With President Donald Trump’s tariff announcement due this week, Goldman Sachs has issued a stark forecast: a broad escalation in trade duties could drive inflation sharply higher, choke economic growth, and push unemployment up.

The investment bank now anticipates that tariff rates will jump 15 percentage points — a scenario it had previously categorized as a worst-case risk. While exclusions for certain countries and products could moderate the overall impact to about 9 percentage points, Goldman’s analysts say the economic damage is likely to be significant.

Sharp inflation increase forecast

Goldman now expects core inflation, which excludes food and energy, to climb to 3.5% in 2025 — well above the Federal Reserve’s 2% target and half a percentage point higher than its prior estimate. That spike in prices would arrive alongside markedly slower growth.

The bank projects the U.S. economy will grow just 0.2% annualized in Q1 and 1% across 2025 (Q4-to-Q4), shaving 0.5 percentage points off its earlier forecast. The unemployment rate is expected to rise to 4.5% — up from the previous 4.2% prediction.

All told, the bank now places the odds of a recession within the next 12 months at 35%, up from 20% in its earlier outlook. The outlook implies a heightened risk of stagflation — a damaging mix of weak growth and high inflation that has not been seen since the 1970s and early 1980s.
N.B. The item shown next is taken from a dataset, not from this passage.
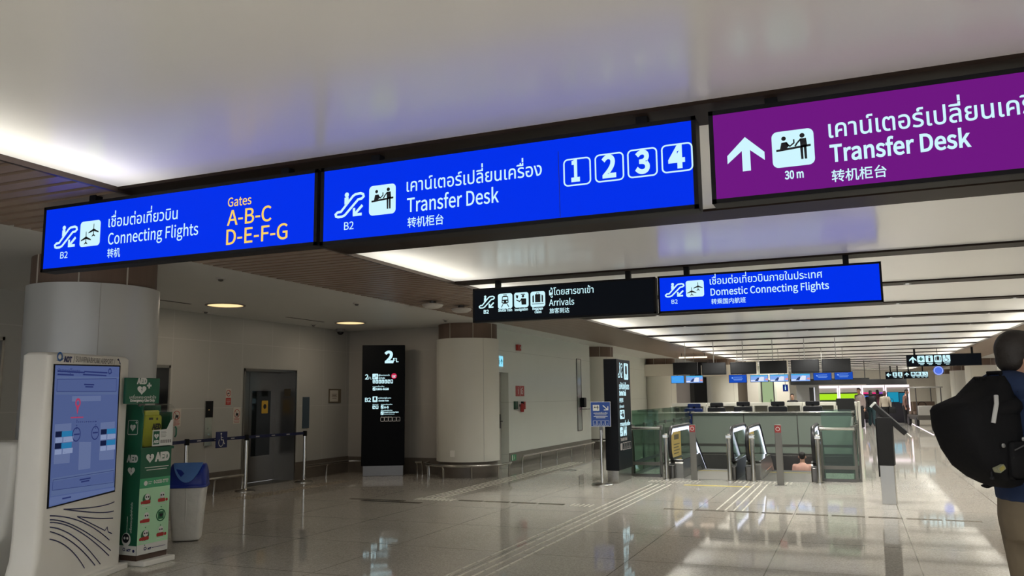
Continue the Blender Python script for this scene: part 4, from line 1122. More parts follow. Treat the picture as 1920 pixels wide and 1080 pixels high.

Fed rate cuts expected despite inflation jump

Despite the rising inflation, Goldman doesn’t foresee the Federal Reserve tightening monetary policy. Instead, the bank now expects the Fed to cut interest rates three times this year — in July, September, and November — each by 0.25 percentage points. That would bring the federal funds rate down to 3.5%-3.75% from its current 4.25%-4.50% range.

Previously, Goldman had expected just two rate cuts in 2025. The latest shift in expectations reflects the tradeoff policymakers now face: inflation is likely to stay elevated, but the risks to growth and employment are rising fast.

The full scope of Trump’s tariff agenda remains unclear. The Wall Street Journal reported Sunday that the president is pressuring his advisers to implement an aggressive, across-the-board 20% levy on all U.S. trading partners. Trump is expected to formally announce the reciprocal tariffs on Wednesday.